The crowd at Thursday’s even represented a range of ages, with some “rolling” the block either in a stroller or in a wheelchair. Most wore the dark purple shirts provided by the Alzheimer’s Association, and volunteers passed out purple beads and bandanas to ensure everyone was decorated.

Despite the event being in its fourth year (and some participants have walked all four years), the turnout was strong at around 45 people, a few more than last year. “This is the first year that many of our residents who had walked in the past, could no longer do so, and with so many volunteers they were still able to join with a volunteer now pushing their chairs around the block,” Cole said. “I am so grateful.”

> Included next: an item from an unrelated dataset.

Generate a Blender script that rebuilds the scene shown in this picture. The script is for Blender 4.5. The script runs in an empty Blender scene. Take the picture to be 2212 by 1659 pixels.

Some walkers were new this year, such as Sally Garcia, who moved into Edmonds Landing last October. Her family — Elise, Grace and Mark Roodhouse–  came out to walk with her new community.

“The Landing needs to be motivated,” Salterelli said. She hopes that the tradition continues for years to come. Thanks to a growing number of sponsors and supporters including Robert Morgan of Edward Jones in Poulsbo, Cole hopes it will.